Sydney Brothers Jailed for 30 and 27 Years Over Terrorist Plot to Blow Up Plane

December 16, 2019Australia
Sydney Brothers Jailed for 30 and 27 Years Over Terrorist Plot to Blow Up Plane
Police guard the passenger security check area at Sydney Airport on July 30, 2017 in Sydney, Australia. Counter terrorism police raided four houses across Sydney on Saturday night and arrested four men over an alleged terror plot that involved blowing up an aircraft. (Brook Mitchell/Getty Images)

Two Sydney brothers have been jailed for at least 30 and 27 years respectively over their plot to blow up an Etihad plane with a bomb hidden in a meat grinder.

Khaled Khayat, 52, and Mahmoud Khayat, 34, were found guilty earlier this year of conspiring between January and July 2017 to prepare or plan a terrorist act.
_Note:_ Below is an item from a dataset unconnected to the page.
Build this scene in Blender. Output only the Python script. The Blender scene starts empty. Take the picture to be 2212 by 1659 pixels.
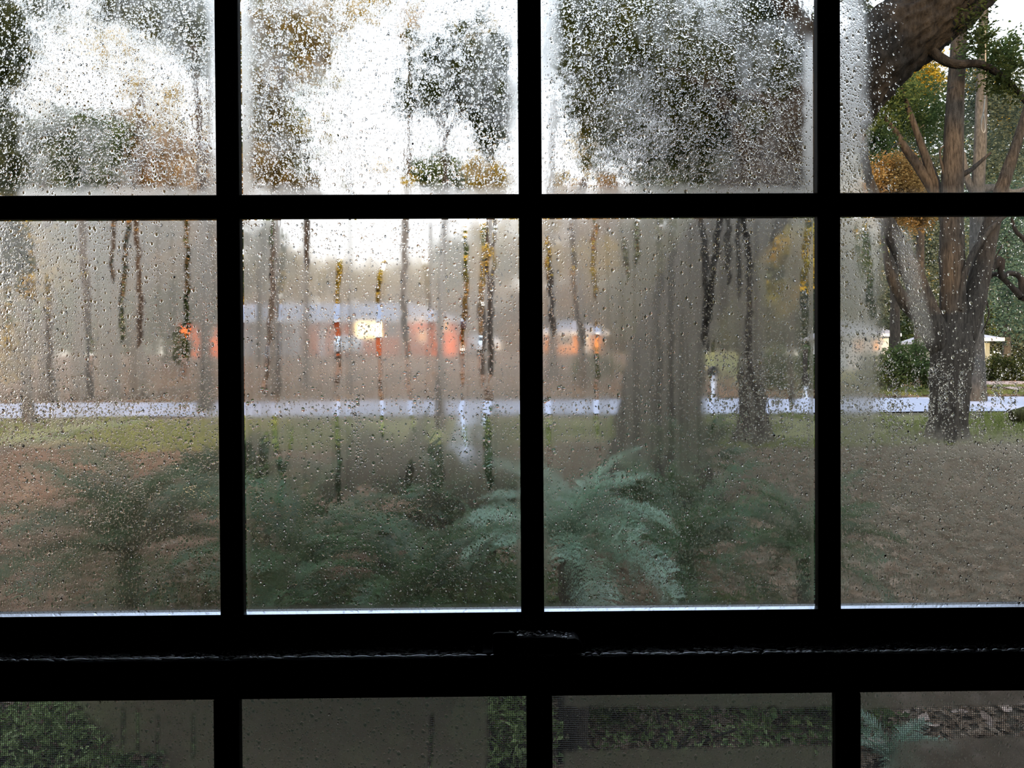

The plot—which included their older brother Tarek Khayat who fought for Islamic State in Syria—involved blowing up the plane and carrying out a lethal poisonous gas attack.

A bomb hidden in a meat grinder was to be put into the luggage of their unsuspecting brother, Amer Khayat, who was flying to Abu Dhabi.

But the plan was abandoned when the luggage was found to be overweight at Sydney Airport.

In the NSW Supreme Court on Tuesday, Justice Christine Adamson jailed Khaled Khayat for 40 years and Mahmoud Khayat for 36 years, with non-parole periods of 30 and 27 years respectively.

“That no one suffered physical injury or was killed does not make it other than extremely serious,” the judge said.

“The objective seriousness was very high for each offender.”

Such crimes jeopardised the sense of safety the community was entitled to experience, the judge said.

The brothers—who both maintain their innocence—had migrated to Australia, settled here, had loving families and appeared to have integrated into the community.

Neither had attended the mosque regularly, but both prayed five times a day and had apparently sympathised with Islamic State through their religion and the deaths of relatives fighting in Syria.

The judge found that they themselves were not prepared to be martyrs for the cause.

She acknowledged the “very onerous” conditions of their incarceration in the High Risk Management Correctional Centre at Goulburn.